Stated exercise | Determine which lines of the records include the word "continues", and copy them.

Material to process |
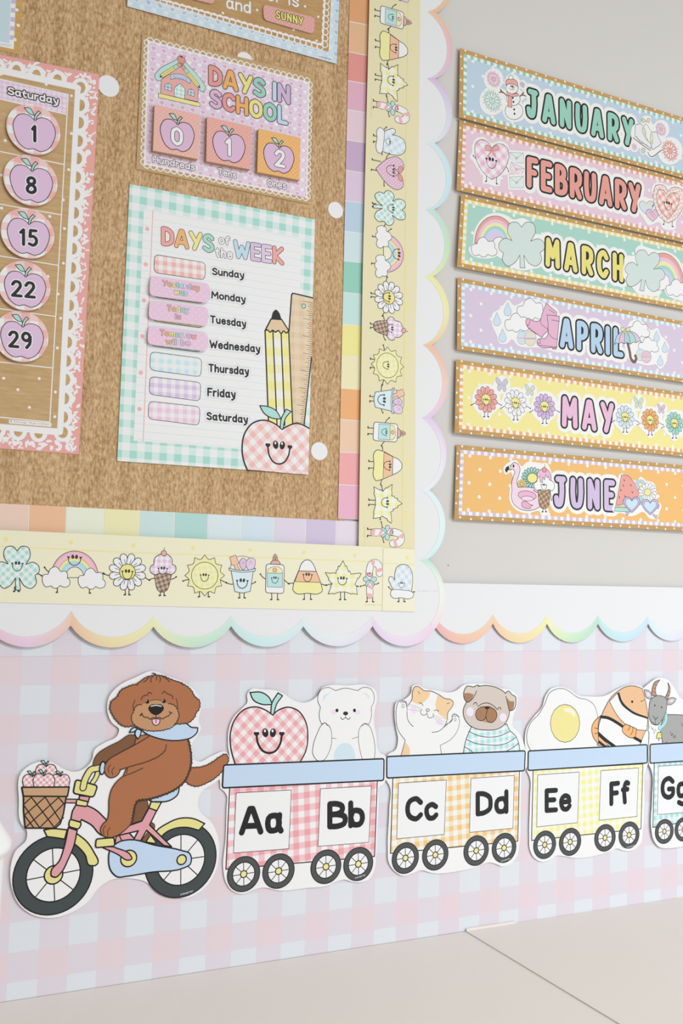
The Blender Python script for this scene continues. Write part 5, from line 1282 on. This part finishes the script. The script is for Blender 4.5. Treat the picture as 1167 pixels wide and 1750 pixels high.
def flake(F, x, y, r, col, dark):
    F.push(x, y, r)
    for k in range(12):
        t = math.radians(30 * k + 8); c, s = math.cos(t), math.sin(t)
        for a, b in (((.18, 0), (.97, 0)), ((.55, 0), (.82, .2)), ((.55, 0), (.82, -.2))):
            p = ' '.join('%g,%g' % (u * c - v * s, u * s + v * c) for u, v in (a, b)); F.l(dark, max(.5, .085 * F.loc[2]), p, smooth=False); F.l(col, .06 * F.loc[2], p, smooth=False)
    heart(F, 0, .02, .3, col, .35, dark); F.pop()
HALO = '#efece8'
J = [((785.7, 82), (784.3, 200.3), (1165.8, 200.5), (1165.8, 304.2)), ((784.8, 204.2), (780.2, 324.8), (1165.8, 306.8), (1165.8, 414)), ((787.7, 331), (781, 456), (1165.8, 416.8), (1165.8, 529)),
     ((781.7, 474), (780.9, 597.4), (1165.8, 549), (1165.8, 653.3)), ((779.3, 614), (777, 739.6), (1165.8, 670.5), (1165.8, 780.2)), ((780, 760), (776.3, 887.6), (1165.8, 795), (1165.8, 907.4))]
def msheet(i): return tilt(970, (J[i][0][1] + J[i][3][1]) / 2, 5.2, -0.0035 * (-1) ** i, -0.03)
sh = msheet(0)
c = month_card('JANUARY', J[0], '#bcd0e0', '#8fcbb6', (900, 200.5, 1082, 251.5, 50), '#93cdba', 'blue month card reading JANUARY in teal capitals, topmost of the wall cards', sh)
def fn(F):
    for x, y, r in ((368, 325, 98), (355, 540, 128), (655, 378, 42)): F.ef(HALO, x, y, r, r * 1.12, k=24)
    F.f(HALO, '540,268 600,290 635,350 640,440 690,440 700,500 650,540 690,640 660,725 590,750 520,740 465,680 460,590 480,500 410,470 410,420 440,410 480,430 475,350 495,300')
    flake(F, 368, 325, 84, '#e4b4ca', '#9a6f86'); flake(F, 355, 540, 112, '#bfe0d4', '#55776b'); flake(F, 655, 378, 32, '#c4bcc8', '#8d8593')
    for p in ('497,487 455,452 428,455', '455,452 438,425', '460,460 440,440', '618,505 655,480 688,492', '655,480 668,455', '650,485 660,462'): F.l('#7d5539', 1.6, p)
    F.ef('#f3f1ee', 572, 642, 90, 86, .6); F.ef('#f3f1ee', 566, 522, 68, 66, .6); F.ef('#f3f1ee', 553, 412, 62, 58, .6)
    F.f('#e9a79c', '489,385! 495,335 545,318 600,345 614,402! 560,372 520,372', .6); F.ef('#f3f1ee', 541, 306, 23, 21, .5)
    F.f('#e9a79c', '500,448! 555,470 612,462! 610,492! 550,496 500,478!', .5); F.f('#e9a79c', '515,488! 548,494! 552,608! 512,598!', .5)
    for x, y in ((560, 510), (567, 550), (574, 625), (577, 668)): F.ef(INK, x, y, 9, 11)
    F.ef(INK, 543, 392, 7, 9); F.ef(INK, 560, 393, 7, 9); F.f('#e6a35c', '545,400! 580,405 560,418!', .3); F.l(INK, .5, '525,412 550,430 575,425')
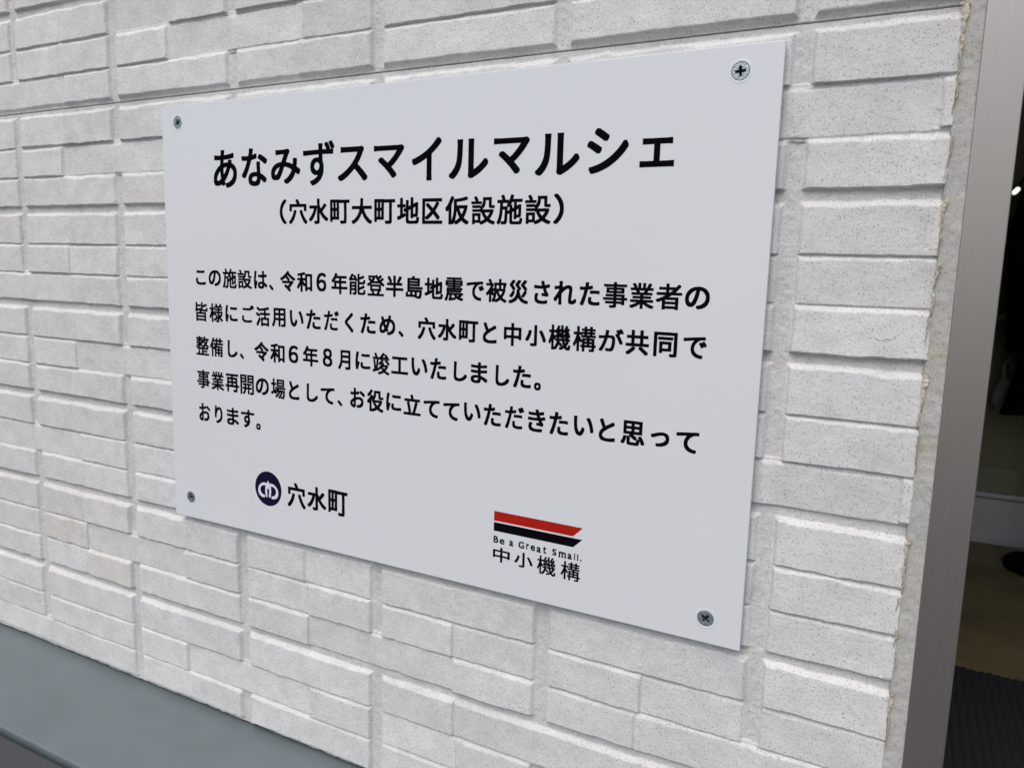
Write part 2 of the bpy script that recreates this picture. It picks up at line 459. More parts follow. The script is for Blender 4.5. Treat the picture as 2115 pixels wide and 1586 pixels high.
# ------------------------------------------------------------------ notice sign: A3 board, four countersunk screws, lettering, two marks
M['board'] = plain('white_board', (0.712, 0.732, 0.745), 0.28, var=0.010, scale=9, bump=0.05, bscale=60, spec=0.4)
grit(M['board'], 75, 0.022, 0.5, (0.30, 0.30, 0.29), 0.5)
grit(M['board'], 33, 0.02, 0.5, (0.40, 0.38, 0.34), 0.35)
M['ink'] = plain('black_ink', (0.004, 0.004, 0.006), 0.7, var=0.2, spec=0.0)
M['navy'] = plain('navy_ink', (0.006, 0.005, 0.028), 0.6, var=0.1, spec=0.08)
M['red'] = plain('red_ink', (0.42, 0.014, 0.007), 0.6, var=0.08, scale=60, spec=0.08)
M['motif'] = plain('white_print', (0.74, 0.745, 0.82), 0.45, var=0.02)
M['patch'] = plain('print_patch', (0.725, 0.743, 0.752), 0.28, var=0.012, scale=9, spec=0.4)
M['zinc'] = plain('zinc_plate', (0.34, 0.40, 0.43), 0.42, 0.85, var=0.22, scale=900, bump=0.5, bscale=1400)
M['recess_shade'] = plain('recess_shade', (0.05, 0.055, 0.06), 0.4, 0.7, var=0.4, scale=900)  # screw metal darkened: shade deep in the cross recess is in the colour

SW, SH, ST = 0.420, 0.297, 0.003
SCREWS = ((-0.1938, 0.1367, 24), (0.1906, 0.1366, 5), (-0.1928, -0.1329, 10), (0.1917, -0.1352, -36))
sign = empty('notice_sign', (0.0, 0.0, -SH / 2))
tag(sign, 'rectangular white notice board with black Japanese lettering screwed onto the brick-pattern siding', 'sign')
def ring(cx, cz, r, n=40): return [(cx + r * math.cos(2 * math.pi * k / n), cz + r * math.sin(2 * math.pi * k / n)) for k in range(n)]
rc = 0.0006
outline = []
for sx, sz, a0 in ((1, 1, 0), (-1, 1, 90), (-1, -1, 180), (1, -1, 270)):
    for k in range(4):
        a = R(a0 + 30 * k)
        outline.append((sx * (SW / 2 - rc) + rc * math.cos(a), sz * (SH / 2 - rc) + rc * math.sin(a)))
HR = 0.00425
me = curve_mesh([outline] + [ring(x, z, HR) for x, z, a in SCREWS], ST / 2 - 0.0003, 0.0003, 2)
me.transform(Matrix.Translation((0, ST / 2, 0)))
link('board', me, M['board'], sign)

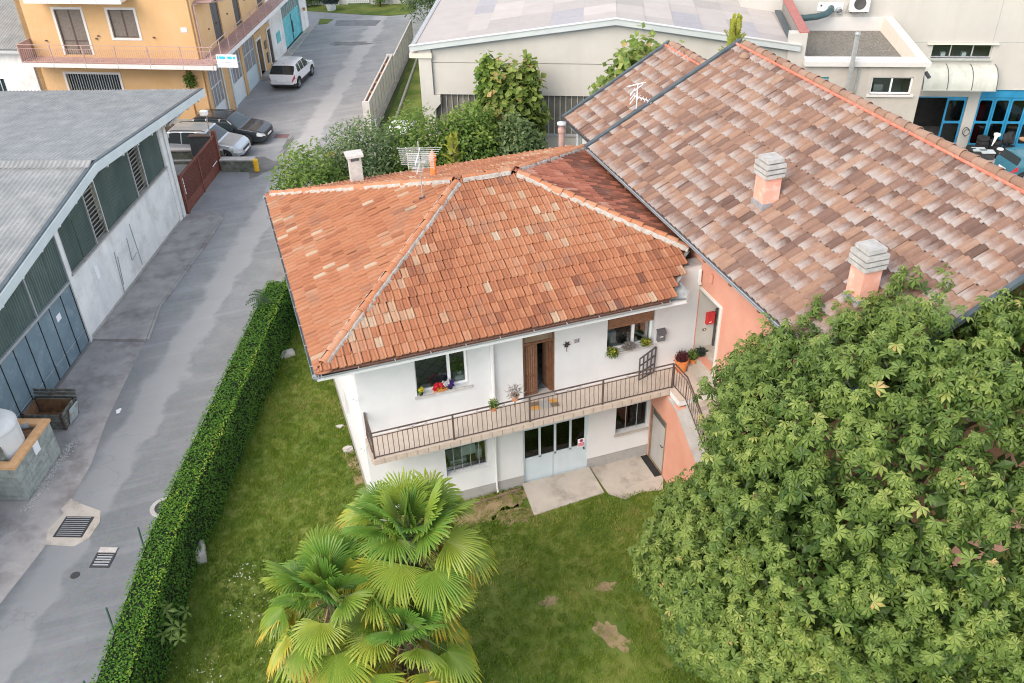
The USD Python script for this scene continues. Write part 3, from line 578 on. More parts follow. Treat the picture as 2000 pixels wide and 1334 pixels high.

Expected answer |
The Blender Python script for this scene continues. Write part 5, from line 1282 on. This part finishes the script. The script is for Blender 4.5. Treat the picture as 1167 pixels wide and 1750 pixels high.
The USD Python script for this scene continues. Write part 3, from line 578 on. More parts follow. Treat the picture as 2000 pixels wide and 1334 pixels high.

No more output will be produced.